Liouville theorem - exercise

Question

there is an exercise in a book on complex analysis:

"Let $f$ is a holomorphic function on $\mathbb{C}$ such that exists $a>0$ with property $f(z) = f(z+a) = f(z+ja)$ for each $z \in \mathbb{C}$. Show, that f must be necessarily constant."

The hint is to use Liouville theorem: "Every bounded entire function must be constant.
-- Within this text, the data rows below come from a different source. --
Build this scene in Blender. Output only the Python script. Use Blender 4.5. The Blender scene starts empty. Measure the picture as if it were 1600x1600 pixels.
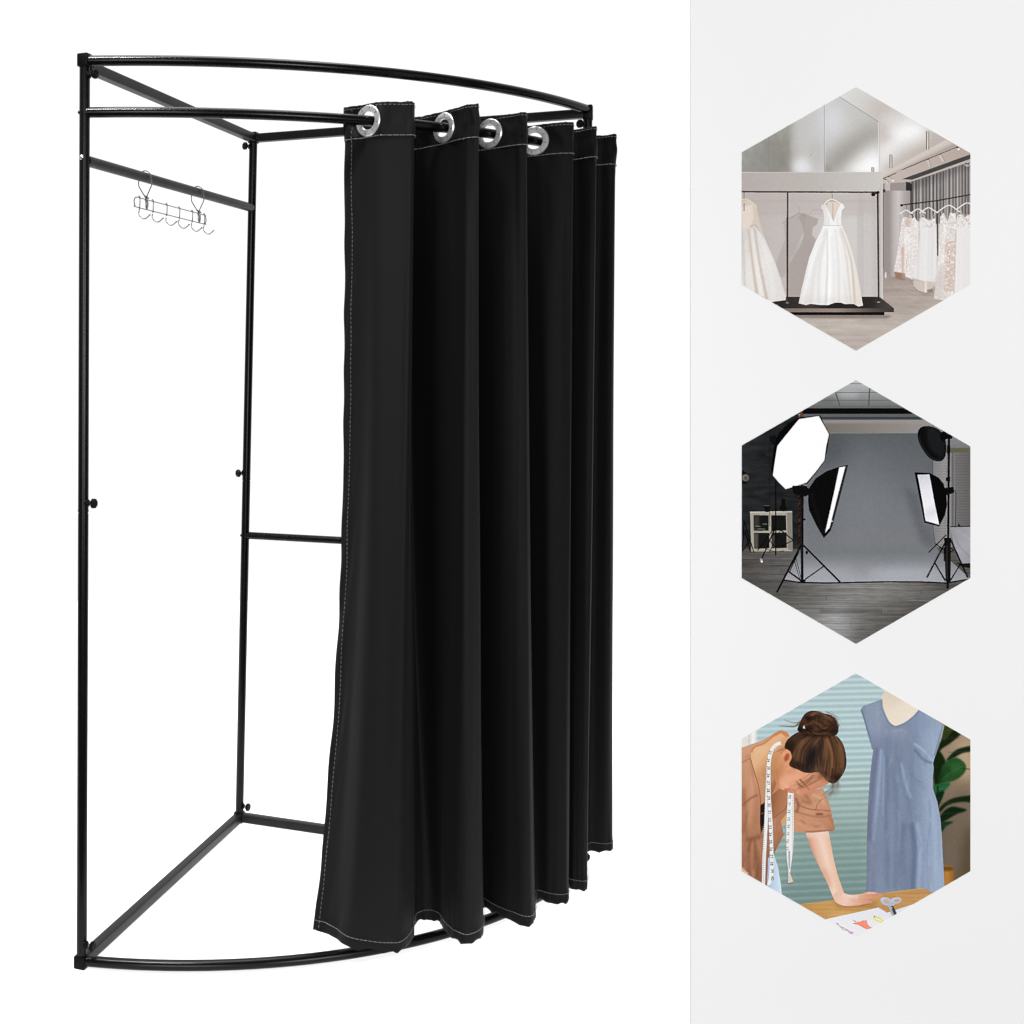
import math, random
import numpy as np

# ----------------------------------------------------------------------------
# small 2-D painter: makes the pigment of the three printed hexagonal pictures
# ----------------------------------------------------------------------------
CW, CH, CS = 728, 800, 0.5          # canvas size; drawing units are canvas/0.5


def catmull(pts, closed=True, n=6):
    pts = [tuple(p[:2]) for p in pts]
    out = []
    m = len(pts)
    rng = range(m) if closed else range(m - 1)
    for i in rng:
        if closed:
            a, b, c, d = pts[(i - 1) % m], pts[i], pts[(i + 1) % m], pts[(i + 2) % m]
        else:
            a, b, c, d = pts[max(i - 1, 0)], pts[i], pts[i + 1], pts[min(i + 2, m - 1)]
        for k in range(n):
            t = k / n
            out.append(tuple(0.5 * (2 * b[j] + (c[j] - a[j]) * t + (2 * a[j] - 5 * b[j] + 4 * c[j] - d[j]) * t * t
                                    + (-a[j] + 3 * b[j] - 3 * c[j] + d[j]) * t ** 3) for j in (0, 1)))
    if not closed:
        out.append(pts[-1])
    return out


def boxblur(m, r):
    r = max(1, int(round(r)))
    for _ in range(2):
        for ax in (0, 1):
            p = np.pad(m, [(r + 1, r) if k == ax else (0, 0) for k in (0, 1)], mode='edge')
            c = np.cumsum(p, axis=ax)
            if ax == 0:
                m = (c[2 * r + 1:] - c[:-2 * r - 1]) / (2 * r + 1)
            else:
                m = (c[:, 2 * r + 1:] - c[:, :-2 * r - 1]) / (2 * r + 1)
    return m


def smooth_noise(rs, sx, sy, seed):
    r = np.random.RandomState(seed)
    a = r.rand(CH, CW) - .5
    for ax, s in ((1, sx), (0, sy)):
        s = int(s)
        if s < 1:
            continue
        for _ in range(2):
            p = np.pad(a, [(s + 1, s) if k == ax else (0, 0) for k in (0, 1)], mode='wrap')
            c = np.cumsum(p, axis=ax)
            a = (c[2 * s + 1:] - c[:-2 * s - 1]) if ax == 0 else (c[:, 2 * s + 1:] - c[:, :-2 * s - 1])
            a = a / (2 * s + 1)
    return a / (a.std() + 1e-9) * rs


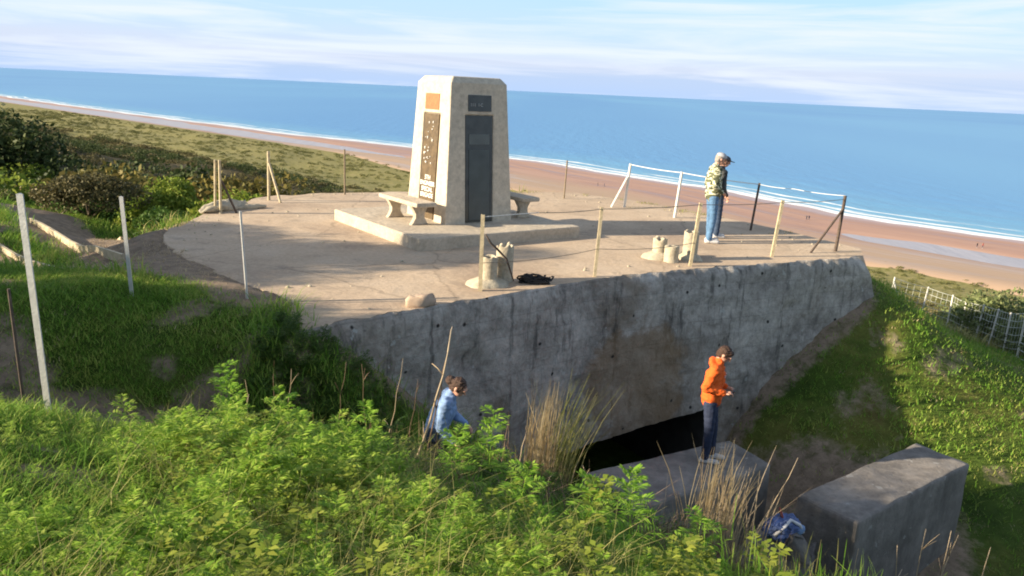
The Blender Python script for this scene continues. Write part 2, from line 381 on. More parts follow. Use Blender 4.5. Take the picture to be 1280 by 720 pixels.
def bevel(o, w, seg=2, disp=0, dscale=.3, sub=0):
    """apply bevel (and an optional rough displacement) through the dependency graph"""
    if w:
        b = o.modifiers.new('b', 'BEVEL'); b.width = w; b.segments = seg; b.limit_method = 'ANGLE'
    if sub:
        s = o.modifiers.new('s', 'SUBSURF'); s.subdivision_type = 'SIMPLE'; s.levels = s.render_levels = sub
    apply(o)
    if disp:
        for v in o.data.vertices:
            q = v.co / dscale
            v.co += Vector(mnoise.noise_vector(q)) * disp + Vector(mnoise.noise_vector(q * 3.1)) * disp * .4
    return o
def apply(o):
    dg = bpy.context.evaluated_depsgraph_get(); dg.update()
    me = bpy.data.meshes.new_from_object(o.evaluated_get(dg)); old = o.data
    o.modifiers.clear(); o.data = me
    if not me.materials and old.materials: me.materials.append(old.materials[0])
def remeshed(mb, name, mat, voxel, parent=None, smooth_it=4, fold=0, fscale=.12):
    o = mb.build(name, mat, parent)
    r = o.modifiers.new('r', 'REMESH'); r.mode = 'VOXEL'; r.voxel_size = voxel; r.use_smooth_shade = True
    if smooth_it:
        s = o.modifiers.new('s', 'SMOOTH'); s.iterations = smooth_it; s.factor = .5
    apply(o)
    if fold:
        n = len(o.data.vertices); co = np.empty(n * 3, np.float32); no = np.empty(n * 3, np.float32)
        o.data.vertices.foreach_get('co', co); o.data.vertices.foreach_get('normal', no); co = co.reshape(-1, 3); no = no.reshape(-1, 3)
        q = (co * np.array([1, 1, 1.9]) / fscale).tolist()
        a = np.array([mnoise.noise(p) + .5 * mnoise.noise((p[0] * 2.3, p[1] * 2.3, p[2] * 2.3)) for p in q], np.float32)
        o.data.vertices.foreach_set('co', (co + no * (a * fold)[:, None]).ravel())
    o.data.polygons.foreach_set('use_smooth', np.ones(len(o.data.polygons), dtype=bool))
    return o
def copy_tree(o, parent=None):
    c = o.copy(); COL.objects.link(c); c.parent = parent
    for ch in list(o.children): copy_tree(ch, c)
    return c

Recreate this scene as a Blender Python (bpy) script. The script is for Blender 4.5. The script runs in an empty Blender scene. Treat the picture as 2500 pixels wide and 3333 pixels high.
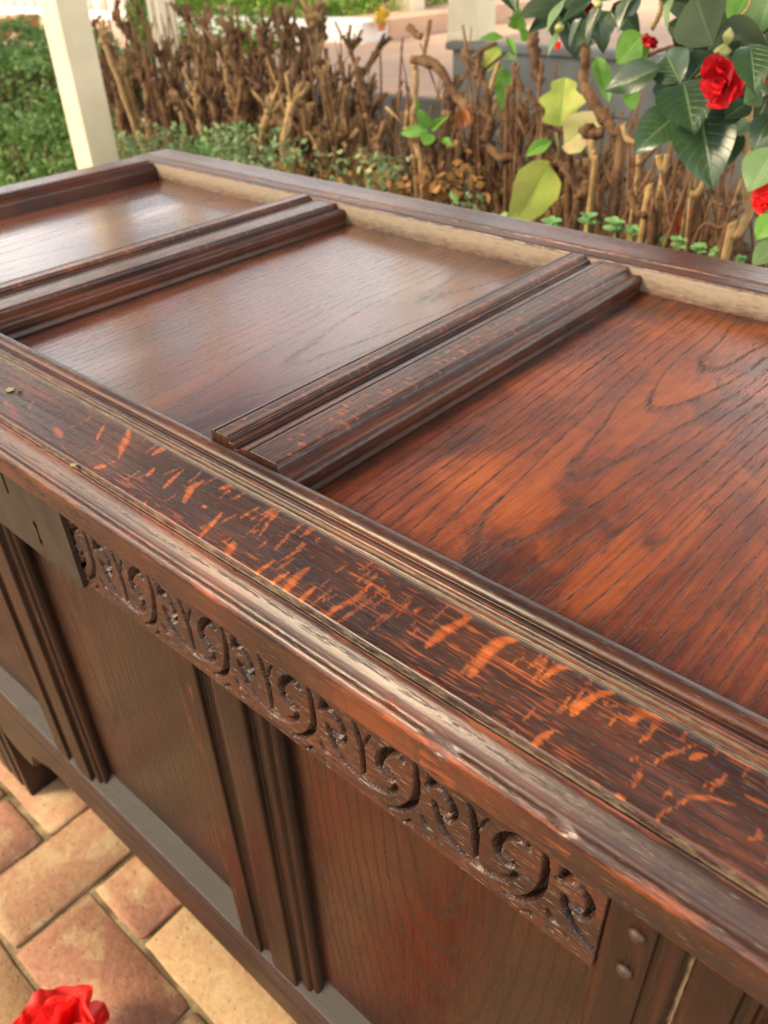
import bpy, bmesh, math, random
import numpy as np
from mathutils import Vector, Matrix, Euler, noise as mnoise

random.seed(7)
rng = np.random.default_rng(11)
SC = bpy.context.scene
COL = SC.collection

# ------------------------------------------------------------------ camera, sky, sun, exposure
CAM_POS = Vector((1.0524, -0.1563, 0.2391))
CAM_ROT = Euler((0.9518, 0.0307, 0.7259), 'XYZ')
FPX = 2647.9
cam_data = bpy.data.cameras.new('camera')
cam = bpy.data.objects.new('camera', cam_data)
COL.objects.link(cam)
cam.location = CAM_POS
cam.rotation_euler = CAM_ROT
cam_data.sensor_fit = 'AUTO'
cam_data.sensor_width = 36.0
cam_data.lens = FPX / 3333 * 36.0
cam_data.clip_start = 0.01
cam_data.clip_end = 400
cam_data.dof.use_dof = True
cam_data.dof.focus_distance = 0.385
cam_data.dof.aperture_fstop = 13.0
SC.camera = cam

SUN_EL = math.radians(38)
SUN_AZ = Vector((-0.64, -0.77, 0)).normalized()       # horizontal direction towards the sun
world = bpy.data.worlds.new('World')
SC.world = world
world.use_nodes = True
wn = world.node_tree
bg = wn.nodes['Background']
sky = wn.nodes.new('ShaderNodeTexSky')
sky.sky_type = 'NISHITA'
sky.sun_disc = False
sky.sun_elevation = SUN_EL
sky.sun_rotation = math.atan2(SUN_AZ.x, SUN_AZ.y)
sky.air_density = 1.0
sky.dust_density = 4.5
sky.ozone_density = 0.7
# broken bright cloud over the whole sky, thicker towards the horizon as clouds look
def wnode(t, **kw):
    n = wn.nodes.new(t)
    for k, v in kw.items():
        setattr(n, k, v)
    return n
wco = wnode('ShaderNodeTexCoord')
wsep = wnode('ShaderNodeSeparateXYZ')
wn.links.new(wco.outputs['Generated'], wsep.inputs[0])
wz = wnode('ShaderNodeMath', operation='ADD')
wn.links.new(wsep.outputs[2], wz.inputs[0])
wz.inputs[1].default_value = .16
wdiv = wnode('ShaderNodeVectorMath', operation='DIVIDE')
wcmb = wnode('ShaderNodeCombineXYZ')
for i_ in range(3):
    wn.links.new(wz.outputs[0], wcmb.inputs[i_])
wn.links.new(wco.outputs['Generated'], wdiv.inputs[0])
wn.links.new(wcmb.outputs[0], wdiv.inputs[1])
wnoi = wnode('ShaderNodeTexNoise')
wnoi.inputs['Scale'].default_value = 1.1
wnoi.inputs['Detail'].default_value = 7
wnoi.inputs['Roughness'].default_value = .55
wn.links.new(wdiv.outputs[0], wnoi.inputs['Vector'])
wlow = wnode('ShaderNodeMath', operation='MULTIPLY_ADD')     # more cover low down
wn.links.new(wsep.outputs[2], wlow.inputs[0])
wlow.inputs[1].default_value = -.60
wlow.inputs[2].default_value = .27
wsum = wnode('ShaderNodeMath', operation='ADD')
wn.links.new(wnoi.outputs[0], wsum.inputs[0])
wn.links.new(wlow.outputs[0], wsum.inputs[1])
wmap = wnode('ShaderNodeMapRange')
wn.links.new(wsum.outputs[0], wmap.inputs[0])
wmap.inputs[1].default_value = .46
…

That is, every holomorphic function f for which there exists a positive number $M$ such that $|f(z)| \le M$ for all $z \in \mathbb{C}$ is constant."

So to finish the exercise it suffices to show $f(z$) is bounded for all $z \in \mathbb{C}$. Could someone help me? Or miss i something trivial?

Thank you.

Answer 1

Your function is doubly periodic, it has a real and a purely imaginary period. So its range is just the range of its restriction to any $a\times a$ square on the complex plane, like $\{z: 0\le Re\, z\le a; 0\le Im\, z\le a\}$. It is therefore bounded and you can apply Liouville's Theorem.

Answer 2

Hint: Let $z=x+jy$ with $x,y \in \mathbb R$. There exist integers $n$ and $m$ such that $|x-na| \leq a$ and $|y-ma| \leq a$. Since $f(z)=f(x-na+j(y-ma))$ we see that $|f(z)|$ is bounded by the supremum of $|f|$ on $\{x+iy: |x|\leq a, |y| \leq a\}$. This proves that $f$ is bounded.

Existence of $n$ and $m$: The interval $(\frac x a -1,\frac x a +1)$ has at least one integer since its length exceeds $1$. If $n$ is in this interval then $|x-na| \leq a$. Similarly $m$ exists.